Drenched in numerous court cases, Trump has openly signalled his intention to take revenge on those he considers his enemies, declaring in a Veterans’ Day address: “We pledge to you that we will root out the Communists, Marxists, fascists and the radical left thugs that live like vermin within the confines of our country that lie and steal and cheat on elections.”
Commentators and historians have pointed out that such inflammatory, dehumanising language echoes Hitler and Mussolini in the 1930s.
Trump’s campaign spokesman, Stephen Cheung, asked if the former president was proposing to set up such a dictatorship, doubled down on the rhetoric, saying of Trump’s opponents: “Their entire existence will be crushed when he returns to the White House.”
In Australia, the High Court has just ruled that the indefinite detention of several hundred asylum seekers and would-be immigrants is illegal. The Opposition Leader, Peter Dutton, was the hardline Immigration Minister who used this system and other harsh measures to deter ‘boat people’. Dutton was predictably incandescent about the judgment and demanded legislation to reverse it.
Albanese’s Labor government at first refused, but caved in when it was revealed that several alleged murderers, rapists and child molesters were among the detainees. Nobody answered the obvious question: why were these offenders not charged and punished, if they were known to be guilty?
For a government to enact hasty laws in response to a High Court ruling sets an uncomfortable precedent. It suggests that considerations of public perceptions and likely votes may have outweighed any concerns about justice or civil liberty.
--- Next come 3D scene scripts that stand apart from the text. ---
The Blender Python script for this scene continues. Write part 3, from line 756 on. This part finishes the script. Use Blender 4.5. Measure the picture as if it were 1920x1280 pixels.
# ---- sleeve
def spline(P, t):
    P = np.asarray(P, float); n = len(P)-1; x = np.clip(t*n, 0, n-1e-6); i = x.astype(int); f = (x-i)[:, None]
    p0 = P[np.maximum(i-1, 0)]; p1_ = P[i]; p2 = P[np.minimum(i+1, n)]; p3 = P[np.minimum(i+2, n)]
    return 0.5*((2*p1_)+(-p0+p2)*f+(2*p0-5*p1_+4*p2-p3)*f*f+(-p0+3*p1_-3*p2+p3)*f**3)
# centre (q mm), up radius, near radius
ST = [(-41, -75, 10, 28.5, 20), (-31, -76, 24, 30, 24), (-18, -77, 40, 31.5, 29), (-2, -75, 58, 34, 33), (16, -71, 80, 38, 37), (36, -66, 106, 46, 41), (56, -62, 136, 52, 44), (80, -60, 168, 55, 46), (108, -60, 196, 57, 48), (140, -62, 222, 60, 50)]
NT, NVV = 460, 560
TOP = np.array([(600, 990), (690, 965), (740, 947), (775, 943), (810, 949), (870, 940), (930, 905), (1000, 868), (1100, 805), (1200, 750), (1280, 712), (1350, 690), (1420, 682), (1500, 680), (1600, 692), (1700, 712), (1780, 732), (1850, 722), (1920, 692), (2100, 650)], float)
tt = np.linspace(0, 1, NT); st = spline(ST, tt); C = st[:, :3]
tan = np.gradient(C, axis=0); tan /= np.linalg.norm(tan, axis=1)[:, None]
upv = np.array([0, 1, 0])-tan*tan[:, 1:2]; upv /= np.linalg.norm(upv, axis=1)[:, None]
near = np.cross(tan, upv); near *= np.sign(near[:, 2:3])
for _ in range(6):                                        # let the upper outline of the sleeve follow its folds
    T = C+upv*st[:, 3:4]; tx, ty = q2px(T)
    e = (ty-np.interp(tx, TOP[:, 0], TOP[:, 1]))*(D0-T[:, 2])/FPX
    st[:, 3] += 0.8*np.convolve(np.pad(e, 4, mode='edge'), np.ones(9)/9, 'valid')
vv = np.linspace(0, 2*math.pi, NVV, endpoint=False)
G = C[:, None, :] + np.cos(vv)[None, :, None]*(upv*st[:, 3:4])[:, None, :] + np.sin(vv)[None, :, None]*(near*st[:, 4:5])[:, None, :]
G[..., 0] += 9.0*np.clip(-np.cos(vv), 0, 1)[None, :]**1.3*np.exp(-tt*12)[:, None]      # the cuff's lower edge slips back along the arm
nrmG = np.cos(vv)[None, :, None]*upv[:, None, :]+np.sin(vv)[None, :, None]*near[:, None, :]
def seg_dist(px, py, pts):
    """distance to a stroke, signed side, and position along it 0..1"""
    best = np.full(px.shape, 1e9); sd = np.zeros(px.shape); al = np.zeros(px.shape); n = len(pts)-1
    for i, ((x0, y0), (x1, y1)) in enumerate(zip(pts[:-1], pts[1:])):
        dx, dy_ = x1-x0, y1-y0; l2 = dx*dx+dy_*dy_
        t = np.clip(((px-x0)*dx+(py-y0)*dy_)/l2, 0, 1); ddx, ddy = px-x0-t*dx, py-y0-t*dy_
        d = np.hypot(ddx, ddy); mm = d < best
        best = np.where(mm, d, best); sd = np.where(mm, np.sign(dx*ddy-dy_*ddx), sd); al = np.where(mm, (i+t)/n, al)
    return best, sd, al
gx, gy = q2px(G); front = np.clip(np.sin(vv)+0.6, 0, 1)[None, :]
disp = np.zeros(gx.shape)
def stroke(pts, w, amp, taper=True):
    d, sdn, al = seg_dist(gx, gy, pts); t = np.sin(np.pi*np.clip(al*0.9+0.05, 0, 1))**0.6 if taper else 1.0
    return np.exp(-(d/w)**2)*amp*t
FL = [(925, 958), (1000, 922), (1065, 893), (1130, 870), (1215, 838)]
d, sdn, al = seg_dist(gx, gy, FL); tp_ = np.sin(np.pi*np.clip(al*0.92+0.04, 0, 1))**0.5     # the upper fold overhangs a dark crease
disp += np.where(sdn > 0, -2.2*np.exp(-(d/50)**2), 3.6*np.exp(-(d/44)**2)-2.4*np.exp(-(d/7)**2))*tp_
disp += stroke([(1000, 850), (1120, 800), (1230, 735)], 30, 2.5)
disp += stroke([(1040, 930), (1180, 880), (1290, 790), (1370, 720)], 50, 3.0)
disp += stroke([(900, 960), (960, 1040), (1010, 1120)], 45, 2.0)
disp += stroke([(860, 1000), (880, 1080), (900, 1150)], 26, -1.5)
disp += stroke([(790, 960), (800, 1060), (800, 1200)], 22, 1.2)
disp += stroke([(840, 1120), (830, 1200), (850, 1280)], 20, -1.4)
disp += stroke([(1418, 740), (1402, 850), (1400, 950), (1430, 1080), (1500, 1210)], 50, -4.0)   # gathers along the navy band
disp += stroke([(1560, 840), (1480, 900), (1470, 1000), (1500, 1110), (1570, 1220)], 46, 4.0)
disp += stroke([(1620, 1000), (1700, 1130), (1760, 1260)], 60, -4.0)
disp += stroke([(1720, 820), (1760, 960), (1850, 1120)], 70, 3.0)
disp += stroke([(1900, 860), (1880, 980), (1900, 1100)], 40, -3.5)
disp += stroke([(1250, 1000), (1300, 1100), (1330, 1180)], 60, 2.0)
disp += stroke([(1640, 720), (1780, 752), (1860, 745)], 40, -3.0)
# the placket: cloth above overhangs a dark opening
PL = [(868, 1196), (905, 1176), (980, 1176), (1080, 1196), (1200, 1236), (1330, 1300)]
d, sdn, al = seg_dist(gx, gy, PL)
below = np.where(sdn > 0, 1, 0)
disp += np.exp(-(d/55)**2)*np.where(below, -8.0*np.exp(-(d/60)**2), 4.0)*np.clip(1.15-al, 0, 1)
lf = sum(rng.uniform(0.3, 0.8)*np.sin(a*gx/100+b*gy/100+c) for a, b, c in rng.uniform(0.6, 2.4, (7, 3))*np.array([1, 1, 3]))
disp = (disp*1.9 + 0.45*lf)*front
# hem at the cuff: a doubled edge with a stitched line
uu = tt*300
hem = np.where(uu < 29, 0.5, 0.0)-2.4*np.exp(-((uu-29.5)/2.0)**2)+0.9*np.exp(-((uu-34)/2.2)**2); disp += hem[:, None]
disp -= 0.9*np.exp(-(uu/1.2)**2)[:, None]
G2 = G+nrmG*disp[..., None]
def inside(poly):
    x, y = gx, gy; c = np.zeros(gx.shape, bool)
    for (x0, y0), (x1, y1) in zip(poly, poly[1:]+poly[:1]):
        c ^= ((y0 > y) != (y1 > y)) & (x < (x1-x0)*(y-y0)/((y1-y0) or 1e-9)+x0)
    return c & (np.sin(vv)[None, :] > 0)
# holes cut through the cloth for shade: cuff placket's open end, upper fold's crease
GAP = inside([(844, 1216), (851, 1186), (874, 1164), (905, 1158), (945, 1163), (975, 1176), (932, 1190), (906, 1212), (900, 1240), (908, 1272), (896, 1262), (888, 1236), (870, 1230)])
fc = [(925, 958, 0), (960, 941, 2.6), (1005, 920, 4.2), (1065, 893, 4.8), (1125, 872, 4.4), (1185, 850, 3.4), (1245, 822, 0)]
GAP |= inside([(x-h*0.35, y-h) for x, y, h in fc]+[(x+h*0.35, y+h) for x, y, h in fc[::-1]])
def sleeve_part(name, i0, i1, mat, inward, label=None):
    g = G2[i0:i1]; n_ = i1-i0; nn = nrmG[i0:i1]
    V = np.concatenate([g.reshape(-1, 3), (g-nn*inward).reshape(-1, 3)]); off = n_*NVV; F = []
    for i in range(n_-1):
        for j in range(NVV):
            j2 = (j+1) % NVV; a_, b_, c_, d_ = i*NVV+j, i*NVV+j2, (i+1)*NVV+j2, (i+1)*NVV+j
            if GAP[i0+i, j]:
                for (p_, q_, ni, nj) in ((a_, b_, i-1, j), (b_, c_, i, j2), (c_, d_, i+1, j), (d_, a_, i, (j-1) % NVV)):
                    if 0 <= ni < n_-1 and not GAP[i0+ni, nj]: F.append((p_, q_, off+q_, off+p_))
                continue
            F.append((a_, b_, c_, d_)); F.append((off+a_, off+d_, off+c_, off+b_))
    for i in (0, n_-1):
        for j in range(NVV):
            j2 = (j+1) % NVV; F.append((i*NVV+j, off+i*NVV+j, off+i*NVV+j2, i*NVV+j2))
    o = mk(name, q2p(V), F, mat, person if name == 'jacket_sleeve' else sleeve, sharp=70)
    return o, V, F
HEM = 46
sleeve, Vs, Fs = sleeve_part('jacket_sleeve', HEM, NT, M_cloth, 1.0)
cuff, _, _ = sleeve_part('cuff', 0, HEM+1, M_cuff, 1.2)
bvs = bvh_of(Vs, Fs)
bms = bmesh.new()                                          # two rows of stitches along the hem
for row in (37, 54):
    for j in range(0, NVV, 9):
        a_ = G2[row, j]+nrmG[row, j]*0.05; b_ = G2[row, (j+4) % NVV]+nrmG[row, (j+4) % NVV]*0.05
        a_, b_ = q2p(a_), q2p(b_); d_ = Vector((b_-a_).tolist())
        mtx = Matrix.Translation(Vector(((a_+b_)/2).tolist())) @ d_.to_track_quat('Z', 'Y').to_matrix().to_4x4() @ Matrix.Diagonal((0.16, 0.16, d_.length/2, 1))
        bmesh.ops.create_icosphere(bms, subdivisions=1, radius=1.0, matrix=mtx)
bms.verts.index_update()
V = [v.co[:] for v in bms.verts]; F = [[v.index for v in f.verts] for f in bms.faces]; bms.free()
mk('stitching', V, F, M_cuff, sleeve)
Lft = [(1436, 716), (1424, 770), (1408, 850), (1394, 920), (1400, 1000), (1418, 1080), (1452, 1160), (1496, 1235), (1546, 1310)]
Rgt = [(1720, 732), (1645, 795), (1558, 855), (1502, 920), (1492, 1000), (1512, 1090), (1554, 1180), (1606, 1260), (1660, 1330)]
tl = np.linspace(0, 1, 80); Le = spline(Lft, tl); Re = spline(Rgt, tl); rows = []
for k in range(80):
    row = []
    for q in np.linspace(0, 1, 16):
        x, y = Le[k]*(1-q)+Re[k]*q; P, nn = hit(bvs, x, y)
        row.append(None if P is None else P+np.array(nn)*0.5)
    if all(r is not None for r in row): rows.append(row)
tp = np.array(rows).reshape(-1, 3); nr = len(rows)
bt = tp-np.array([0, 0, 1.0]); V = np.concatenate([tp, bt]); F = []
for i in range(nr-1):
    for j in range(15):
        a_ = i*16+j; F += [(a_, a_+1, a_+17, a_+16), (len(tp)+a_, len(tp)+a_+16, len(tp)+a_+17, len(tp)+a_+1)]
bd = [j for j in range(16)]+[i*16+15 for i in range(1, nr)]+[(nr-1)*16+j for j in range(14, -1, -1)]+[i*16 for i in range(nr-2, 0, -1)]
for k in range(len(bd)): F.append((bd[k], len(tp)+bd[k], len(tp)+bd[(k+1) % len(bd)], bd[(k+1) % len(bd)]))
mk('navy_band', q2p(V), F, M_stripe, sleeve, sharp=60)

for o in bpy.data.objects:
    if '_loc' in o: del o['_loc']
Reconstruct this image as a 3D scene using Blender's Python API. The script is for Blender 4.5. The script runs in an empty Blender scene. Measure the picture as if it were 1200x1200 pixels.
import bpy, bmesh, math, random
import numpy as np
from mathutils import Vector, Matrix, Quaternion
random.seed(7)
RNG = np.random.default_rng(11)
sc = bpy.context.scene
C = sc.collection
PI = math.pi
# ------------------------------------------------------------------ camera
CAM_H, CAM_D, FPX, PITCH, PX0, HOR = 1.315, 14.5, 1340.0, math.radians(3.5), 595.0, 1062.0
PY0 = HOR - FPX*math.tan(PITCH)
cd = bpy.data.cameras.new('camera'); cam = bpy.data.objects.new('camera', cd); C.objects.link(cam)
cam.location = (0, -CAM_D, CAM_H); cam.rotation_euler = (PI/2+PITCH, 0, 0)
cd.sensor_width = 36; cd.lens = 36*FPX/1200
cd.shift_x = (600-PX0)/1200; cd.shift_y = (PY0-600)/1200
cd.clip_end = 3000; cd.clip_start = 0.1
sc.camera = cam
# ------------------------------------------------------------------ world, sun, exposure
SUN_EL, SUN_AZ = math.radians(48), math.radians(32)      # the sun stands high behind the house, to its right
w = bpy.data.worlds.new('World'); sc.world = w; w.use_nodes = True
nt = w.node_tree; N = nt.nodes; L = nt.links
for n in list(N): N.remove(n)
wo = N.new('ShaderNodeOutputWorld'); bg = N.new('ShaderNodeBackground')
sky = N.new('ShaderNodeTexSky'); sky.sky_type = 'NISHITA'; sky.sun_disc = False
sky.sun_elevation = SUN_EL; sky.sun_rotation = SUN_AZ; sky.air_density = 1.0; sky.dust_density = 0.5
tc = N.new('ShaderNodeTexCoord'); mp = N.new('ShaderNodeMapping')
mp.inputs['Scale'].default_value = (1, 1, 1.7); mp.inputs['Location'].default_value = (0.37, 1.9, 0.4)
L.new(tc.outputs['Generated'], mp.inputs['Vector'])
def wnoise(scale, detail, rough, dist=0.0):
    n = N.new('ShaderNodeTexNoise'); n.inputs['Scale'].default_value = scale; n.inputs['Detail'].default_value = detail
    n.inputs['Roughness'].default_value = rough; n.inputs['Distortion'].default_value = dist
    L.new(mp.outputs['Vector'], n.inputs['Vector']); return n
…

The UK government is in a similar predicament. On 15 November, five independent judges of the Supreme Court ruled that the government’s policy to deport asylum seekers to Rwanda was illegal.
Britain’s Law Society applauded the verdict, noting that it believed the Rwanda policy was incompatible with both the UN Convention on Refugees and the European Convention on Human Rights. (The latter is nothing to do with the EU: the UK was the first nation to ratify it in 1951.)
The “Rwanda solution” has a regrettable link with Australia. Our past PM Tony Abbott’s proud boast is that he “stopped the boats” by sending all sea-borne refugees and asylum seekers to offshore concentration camps in Papua New Guinea and Nauru.
Although this brutally inhumane practice has now been stopped, xenophobic British right-wingers decided to emulate it and persuaded the authorities in this impoverished, densely populated, Central African dictatorship to co-operate.
The plan was that successful asylum seekers would be allowed to settle in Rwanda (not the UK) and unsuccessful ones would be sent back to their original countries, where they might face imprisonment, torture or execution. This was the possibility that worried the judges on the Supreme Court.
Backed into a corner by the court’s ruling and his own backbenchers, PM Rishi Sunak plans “emergency legislation” to “confirm Rwanda is safe” and revive the scheme.
Lawyers expect further challenges if the Supreme Court’s concerns are not addressed in full. Lord Sumption, the former head of the Court, told the BBC that “problems identified in the Supreme Court judgment are too fundamental to be cured quickly and possibly too fundamental to be cured at all’.
The rule of law, which goes back to Magna Carta, provides that everyone, regardless of status, race, culture, religion or any other attribute, is equal under the law and equally bound by it. Even elected governments have no right to consider themselves exempt.